Go from the first line to the line with "626, 12, 2, 0)])" and return those lines verbatim, ends included.

◆ ◆ ◆ ◆

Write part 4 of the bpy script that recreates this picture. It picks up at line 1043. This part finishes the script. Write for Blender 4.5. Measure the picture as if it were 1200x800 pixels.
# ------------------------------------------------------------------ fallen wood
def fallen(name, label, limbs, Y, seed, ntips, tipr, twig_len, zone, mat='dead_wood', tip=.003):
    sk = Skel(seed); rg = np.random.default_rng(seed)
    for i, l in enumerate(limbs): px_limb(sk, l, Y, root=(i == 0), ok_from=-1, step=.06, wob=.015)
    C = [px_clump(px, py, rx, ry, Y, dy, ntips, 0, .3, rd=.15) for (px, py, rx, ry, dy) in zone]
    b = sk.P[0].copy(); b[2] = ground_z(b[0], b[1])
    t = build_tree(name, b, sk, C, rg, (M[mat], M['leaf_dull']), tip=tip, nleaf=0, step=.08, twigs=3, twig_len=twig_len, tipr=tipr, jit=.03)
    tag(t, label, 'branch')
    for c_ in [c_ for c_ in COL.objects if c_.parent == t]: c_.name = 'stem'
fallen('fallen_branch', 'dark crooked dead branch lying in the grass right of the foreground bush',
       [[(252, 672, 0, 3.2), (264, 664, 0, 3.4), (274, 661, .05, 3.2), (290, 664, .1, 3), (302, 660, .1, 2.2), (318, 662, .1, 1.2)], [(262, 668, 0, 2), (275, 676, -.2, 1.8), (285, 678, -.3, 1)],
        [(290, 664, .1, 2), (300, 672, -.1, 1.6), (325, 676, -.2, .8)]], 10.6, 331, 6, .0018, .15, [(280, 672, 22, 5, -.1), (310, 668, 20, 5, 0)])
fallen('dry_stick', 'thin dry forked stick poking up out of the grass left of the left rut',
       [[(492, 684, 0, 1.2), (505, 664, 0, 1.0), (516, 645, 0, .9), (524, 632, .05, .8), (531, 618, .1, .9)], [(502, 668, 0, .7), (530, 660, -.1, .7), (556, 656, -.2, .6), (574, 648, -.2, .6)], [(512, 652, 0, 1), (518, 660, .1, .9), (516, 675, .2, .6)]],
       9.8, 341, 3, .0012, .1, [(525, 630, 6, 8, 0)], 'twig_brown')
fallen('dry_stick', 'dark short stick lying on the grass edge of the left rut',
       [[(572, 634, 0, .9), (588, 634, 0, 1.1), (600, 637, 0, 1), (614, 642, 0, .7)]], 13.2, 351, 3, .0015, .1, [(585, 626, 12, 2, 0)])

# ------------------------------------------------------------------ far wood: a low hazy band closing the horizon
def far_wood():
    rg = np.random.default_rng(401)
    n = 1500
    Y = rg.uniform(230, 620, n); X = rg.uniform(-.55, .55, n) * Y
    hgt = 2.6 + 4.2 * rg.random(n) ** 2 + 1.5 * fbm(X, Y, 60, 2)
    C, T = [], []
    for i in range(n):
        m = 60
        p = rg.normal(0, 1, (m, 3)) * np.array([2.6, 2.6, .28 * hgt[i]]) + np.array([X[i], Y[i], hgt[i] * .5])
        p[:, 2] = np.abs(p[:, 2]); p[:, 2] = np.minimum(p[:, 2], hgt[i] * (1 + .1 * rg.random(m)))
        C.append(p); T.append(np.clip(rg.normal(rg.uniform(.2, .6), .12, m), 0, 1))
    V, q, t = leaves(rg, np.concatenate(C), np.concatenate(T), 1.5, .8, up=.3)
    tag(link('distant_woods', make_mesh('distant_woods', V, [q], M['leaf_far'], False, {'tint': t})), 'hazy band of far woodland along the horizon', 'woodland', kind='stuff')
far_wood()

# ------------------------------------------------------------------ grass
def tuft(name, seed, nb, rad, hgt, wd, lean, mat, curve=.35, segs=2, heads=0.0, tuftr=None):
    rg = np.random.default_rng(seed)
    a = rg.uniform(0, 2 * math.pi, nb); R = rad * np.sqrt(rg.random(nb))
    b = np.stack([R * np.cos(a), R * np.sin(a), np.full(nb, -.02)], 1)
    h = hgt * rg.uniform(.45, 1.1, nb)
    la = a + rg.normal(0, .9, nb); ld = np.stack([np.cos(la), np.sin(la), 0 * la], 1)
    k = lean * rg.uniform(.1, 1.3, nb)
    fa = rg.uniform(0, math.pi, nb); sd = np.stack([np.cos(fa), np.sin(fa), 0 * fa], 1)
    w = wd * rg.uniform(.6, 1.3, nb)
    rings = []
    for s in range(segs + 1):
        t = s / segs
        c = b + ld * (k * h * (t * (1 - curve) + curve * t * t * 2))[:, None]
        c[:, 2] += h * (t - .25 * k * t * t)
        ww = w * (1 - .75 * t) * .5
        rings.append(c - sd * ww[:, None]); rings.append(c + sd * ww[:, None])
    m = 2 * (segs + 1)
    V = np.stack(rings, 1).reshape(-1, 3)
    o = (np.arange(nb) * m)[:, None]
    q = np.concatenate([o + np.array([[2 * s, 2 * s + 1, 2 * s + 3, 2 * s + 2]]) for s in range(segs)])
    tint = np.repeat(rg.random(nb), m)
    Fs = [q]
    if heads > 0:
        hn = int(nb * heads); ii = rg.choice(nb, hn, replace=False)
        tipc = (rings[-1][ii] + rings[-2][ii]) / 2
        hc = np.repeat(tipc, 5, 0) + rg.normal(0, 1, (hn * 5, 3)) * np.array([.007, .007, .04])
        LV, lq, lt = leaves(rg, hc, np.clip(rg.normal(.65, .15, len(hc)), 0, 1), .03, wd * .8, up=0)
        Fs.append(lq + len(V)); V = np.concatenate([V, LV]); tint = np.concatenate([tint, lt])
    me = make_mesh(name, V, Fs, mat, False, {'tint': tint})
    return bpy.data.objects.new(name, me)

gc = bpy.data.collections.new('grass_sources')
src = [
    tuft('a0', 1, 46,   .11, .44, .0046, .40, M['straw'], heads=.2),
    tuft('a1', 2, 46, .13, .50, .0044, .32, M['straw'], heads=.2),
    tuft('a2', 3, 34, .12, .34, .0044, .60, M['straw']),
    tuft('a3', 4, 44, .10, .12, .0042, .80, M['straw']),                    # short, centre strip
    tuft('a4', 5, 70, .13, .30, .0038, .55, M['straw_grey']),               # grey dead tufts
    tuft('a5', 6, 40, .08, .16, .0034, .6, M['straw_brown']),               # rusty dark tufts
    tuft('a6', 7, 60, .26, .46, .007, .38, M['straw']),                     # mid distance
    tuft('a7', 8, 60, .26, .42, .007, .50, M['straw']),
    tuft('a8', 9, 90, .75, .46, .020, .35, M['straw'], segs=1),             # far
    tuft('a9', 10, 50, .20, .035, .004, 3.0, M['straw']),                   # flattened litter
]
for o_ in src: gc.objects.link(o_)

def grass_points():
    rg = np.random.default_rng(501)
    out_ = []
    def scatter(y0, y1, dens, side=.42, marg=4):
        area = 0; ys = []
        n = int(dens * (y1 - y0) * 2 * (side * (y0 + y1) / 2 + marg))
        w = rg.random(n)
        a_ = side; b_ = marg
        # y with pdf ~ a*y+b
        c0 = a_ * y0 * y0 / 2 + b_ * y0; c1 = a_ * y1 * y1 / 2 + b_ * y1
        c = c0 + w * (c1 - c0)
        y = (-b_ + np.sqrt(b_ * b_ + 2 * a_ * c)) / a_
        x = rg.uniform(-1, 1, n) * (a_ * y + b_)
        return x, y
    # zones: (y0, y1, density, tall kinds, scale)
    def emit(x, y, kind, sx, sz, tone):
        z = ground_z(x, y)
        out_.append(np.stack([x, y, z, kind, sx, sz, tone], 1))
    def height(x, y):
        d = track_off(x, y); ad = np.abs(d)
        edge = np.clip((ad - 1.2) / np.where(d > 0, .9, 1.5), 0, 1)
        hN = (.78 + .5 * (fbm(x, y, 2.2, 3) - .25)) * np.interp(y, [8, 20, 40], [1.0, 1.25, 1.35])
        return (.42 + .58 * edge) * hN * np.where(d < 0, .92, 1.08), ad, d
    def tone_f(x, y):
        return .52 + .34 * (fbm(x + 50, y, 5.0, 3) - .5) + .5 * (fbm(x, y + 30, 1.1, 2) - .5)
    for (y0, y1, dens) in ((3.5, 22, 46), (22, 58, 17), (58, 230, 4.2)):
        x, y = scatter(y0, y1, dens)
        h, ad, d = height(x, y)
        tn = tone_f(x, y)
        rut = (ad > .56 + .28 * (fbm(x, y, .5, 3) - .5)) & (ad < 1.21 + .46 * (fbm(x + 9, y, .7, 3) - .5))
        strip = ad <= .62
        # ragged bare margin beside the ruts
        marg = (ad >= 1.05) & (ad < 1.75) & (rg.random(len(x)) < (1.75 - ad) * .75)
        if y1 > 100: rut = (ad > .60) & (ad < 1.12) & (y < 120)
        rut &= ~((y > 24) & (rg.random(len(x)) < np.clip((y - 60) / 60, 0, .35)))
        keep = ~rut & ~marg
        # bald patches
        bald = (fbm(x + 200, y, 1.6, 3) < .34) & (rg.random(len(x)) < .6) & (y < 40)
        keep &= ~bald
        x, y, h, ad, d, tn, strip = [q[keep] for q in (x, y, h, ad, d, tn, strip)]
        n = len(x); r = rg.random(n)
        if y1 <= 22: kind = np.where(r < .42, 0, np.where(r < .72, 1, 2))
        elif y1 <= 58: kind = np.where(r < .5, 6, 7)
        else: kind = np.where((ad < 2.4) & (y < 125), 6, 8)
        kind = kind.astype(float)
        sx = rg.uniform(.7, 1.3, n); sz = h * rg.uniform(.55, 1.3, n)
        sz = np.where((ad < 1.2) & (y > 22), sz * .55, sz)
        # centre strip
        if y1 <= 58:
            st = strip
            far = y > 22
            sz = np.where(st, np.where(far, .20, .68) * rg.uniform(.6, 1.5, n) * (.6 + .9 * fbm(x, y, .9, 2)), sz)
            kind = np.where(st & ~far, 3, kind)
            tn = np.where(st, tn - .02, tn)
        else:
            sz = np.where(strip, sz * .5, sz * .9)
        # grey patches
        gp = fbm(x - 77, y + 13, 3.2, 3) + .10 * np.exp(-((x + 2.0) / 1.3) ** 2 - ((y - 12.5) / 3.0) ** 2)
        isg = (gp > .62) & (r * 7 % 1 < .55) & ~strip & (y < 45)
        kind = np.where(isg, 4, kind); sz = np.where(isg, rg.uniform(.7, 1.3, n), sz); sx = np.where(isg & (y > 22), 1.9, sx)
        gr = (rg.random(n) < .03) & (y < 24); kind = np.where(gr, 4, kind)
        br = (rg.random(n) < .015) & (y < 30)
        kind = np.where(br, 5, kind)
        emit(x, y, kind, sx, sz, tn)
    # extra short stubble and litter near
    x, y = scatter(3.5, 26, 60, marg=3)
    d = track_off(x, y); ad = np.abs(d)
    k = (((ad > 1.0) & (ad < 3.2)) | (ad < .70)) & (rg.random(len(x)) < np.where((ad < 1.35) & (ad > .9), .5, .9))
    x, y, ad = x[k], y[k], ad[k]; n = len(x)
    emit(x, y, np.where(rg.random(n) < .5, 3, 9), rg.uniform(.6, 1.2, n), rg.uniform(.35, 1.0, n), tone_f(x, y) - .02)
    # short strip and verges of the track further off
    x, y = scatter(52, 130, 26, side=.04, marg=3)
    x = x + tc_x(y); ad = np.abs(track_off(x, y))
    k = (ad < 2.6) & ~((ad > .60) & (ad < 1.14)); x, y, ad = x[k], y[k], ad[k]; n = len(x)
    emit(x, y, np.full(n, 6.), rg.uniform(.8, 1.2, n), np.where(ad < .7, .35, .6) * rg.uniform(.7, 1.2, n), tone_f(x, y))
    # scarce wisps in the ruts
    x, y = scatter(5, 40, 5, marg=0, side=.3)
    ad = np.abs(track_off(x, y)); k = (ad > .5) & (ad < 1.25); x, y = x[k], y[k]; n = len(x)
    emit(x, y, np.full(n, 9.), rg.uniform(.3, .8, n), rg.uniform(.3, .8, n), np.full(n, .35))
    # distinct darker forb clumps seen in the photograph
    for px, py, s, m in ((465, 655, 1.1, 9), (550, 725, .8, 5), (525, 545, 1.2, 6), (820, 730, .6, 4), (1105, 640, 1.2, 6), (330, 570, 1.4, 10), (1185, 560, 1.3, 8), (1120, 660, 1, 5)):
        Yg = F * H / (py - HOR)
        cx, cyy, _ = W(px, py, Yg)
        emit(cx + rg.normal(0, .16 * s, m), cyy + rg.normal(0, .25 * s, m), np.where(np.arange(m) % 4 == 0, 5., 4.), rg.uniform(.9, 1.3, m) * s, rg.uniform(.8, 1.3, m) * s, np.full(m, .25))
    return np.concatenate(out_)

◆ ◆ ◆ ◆

# SOLVED EXERCISE
Write part 4 of the bpy script that recreates this picture. It picks up at line 1043. This part finishes the script. Write for Blender 4.5. Measure the picture as if it were 1200x800 pixels.
# ------------------------------------------------------------------ fallen wood
def fallen(name, label, limbs, Y, seed, ntips, tipr, twig_len, zone, mat='dead_wood', tip=.003):
    sk = Skel(seed); rg = np.random.default_rng(seed)
    for i, l in enumerate(limbs): px_limb(sk, l, Y, root=(i == 0), ok_from=-1, step=.06, wob=.015)
    C = [px_clump(px, py, rx, ry, Y, dy, ntips, 0, .3, rd=.15) for (px, py, rx, ry, dy) in zone]
    b = sk.P[0].copy(); b[2] = ground_z(b[0], b[1])
    t = build_tree(name, b, sk, C, rg, (M[mat], M['leaf_dull']), tip=tip, nleaf=0, step=.08, twigs=3, twig_len=twig_len, tipr=tipr, jit=.03)
    tag(t, label, 'branch')
    for c_ in [c_ for c_ in COL.objects if c_.parent == t]: c_.name = 'stem'
fallen('fallen_branch', 'dark crooked dead branch lying in the grass right of the foreground bush',
       [[(252, 672, 0, 3.2), (264, 664, 0, 3.4), (274, 661, .05, 3.2), (290, 664, .1, 3), (302, 660, .1, 2.2), (318, 662, .1, 1.2)], [(262, 668, 0, 2), (275, 676, -.2, 1.8), (285, 678, -.3, 1)],
        [(290, 664, .1, 2), (300, 672, -.1, 1.6), (325, 676, -.2, .8)]], 10.6, 331, 6, .0018, .15, [(280, 672, 22, 5, -.1), (310, 668, 20, 5, 0)])
fallen('dry_stick', 'thin dry forked stick poking up out of the grass left of the left rut',
       [[(492, 684, 0, 1.2), (505, 664, 0, 1.0), (516, 645, 0, .9), (524, 632, .05, .8), (531, 618, .1, .9)], [(502, 668, 0, .7), (530, 660, -.1, .7), (556, 656, -.2, .6), (574, 648, -.2, .6)], [(512, 652, 0, 1), (518, 660, .1, .9), (516, 675, .2, .6)]],
       9.8, 341, 3, .0012, .1, [(525, 630, 6, 8, 0)], 'twig_brown')
fallen('dry_stick', 'dark short stick lying on the grass edge of the left rut',
       [[(572, 634, 0, .9), (588, 634, 0, 1.1), (600, 637, 0, 1), (614, 642, 0, .7)]], 13.2, 351, 3, .0015, .1, [(585, 626, 12, 2, 0)])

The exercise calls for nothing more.